Review by Booklist Review

Lessing has been prolific for decades, writing diverse novels, short stories, plays, nonfiction, and autobiographies. She is also a superb essayist: lucid, wise, knowledgeable, and witty. Most of her conversational, fast-moving, often wry inquiries into literature, politics, and ethics were originally published in England, hence little known in America, a lack redressed in this generous and pleasurable collection. Knowing books as intimately as she does, and caring deeply about reading and writing, Lessing pens critical essays that are vibrant and illuminating, with quotable lines on every page. She writes of cats, censorship, Sufism, the exhilaration of rereading Stendhal, book hunger in African villages, and the nature of memory. Lessing revs up readers' love for books, observes that the voices of common sense are always softer than the noisy rhetorics of extremism, and, in one of her more contemplative pieces, Problems, Myths, and Stories, considers how intrinsic storytelling is to humanness, even as education loosens its connection to great literature, and the art of reading is altered by new technologies and expectations. --Donna Seaman Copyright 2005 Booklist

From Booklist, Copyright (c) American Library Association. Used with permission.
Review by Publisher's Weekly Review

Arguably the grande dame of English letters-the list of her published works comes to 60-plus-Lessing has always been outspoken about literature, politics and social issues. The 65 essays and book reviews collected here range over those topics and others, all declaimed in Lessing's brisk, wry voice and articulated with pragmatic intelligence. Her literary reviews always amplify the book at hand; the pieces on Virginia Woolf, Leo Tolstoy and Jane Austen resonate with fresh insight. Her enthusiastic reconsiderations of authors who are little read today, including Olive Schreiner, George Meredith, A.E. Coppard and Walter de la Mare, may pique readers' curiosity. Another obscure book, about an American prostitute, comes to light in the fascinating "The Maimie Papers." Six essays discuss the writer Idries Shah and his books about the mysteries and consolations of Sufism, which, Lessing claims, were "like a depth charge" and fulfilled all her philosophical and spiritual needs. Not every reader will be convinced. There's a tirade against Robert Mugabe of Zimbabwe (Rhodesia was Lessing's homeland) and a coruscating indictment of American complacency before 9/11. The main theme, whether addressed overtly or underlying her literary criticism, is the indispensable place of books in the life of an educated person and an enlightened culture. Hers is a clarion call. (Dec.) (c) Copyright PWxyz, LLC. All rights reserved

(c) Copyright PWxyz, LLC. All rights reserved
Review by Library Journal Review

Could this really be the first collection of literary essays from the redoubtable Lessing, as it's billed?
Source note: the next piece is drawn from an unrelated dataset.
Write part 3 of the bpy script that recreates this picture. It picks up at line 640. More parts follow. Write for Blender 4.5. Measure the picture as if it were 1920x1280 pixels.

Tune in for a brilliant reading of everything from Tolstoy to Sufism. (c) Copyright 2010. Library Journals LLC, a wholly owned subsidiary of Media Source, Inc. No redistribution permitted.

(c) Copyright Library Journals LLC, a wholly owned subsidiary of Media Source, Inc. No redistribution permitted.
AUTHOR NOTES

Doris Lessing was born in Kermanshah, Persia (later Iran) on October 22, 1919 and grew up in Rhodesia (the present-day Zimbabwe). During her two marriages, she submitted short fiction and poetry for publication. After moving to London in 1949, she published her first novel, The Grass Is Singing, in 1950. She is best known for her 1954 Somerset Maugham Award-winning experimental novel The Golden Notebook. Her other works include This Was the Old Chief's Country, the Children of Violence series, the Canopus in Argos - Archives series, and Alfred and Emily. She has received numerous awards for her work including the 2001 Prince of Asturias Prize in Literature, the David Cohen British Literature Prize, and the 2007 Nobel Prize for Literature. She died on November 17, 2013 at the age of 94.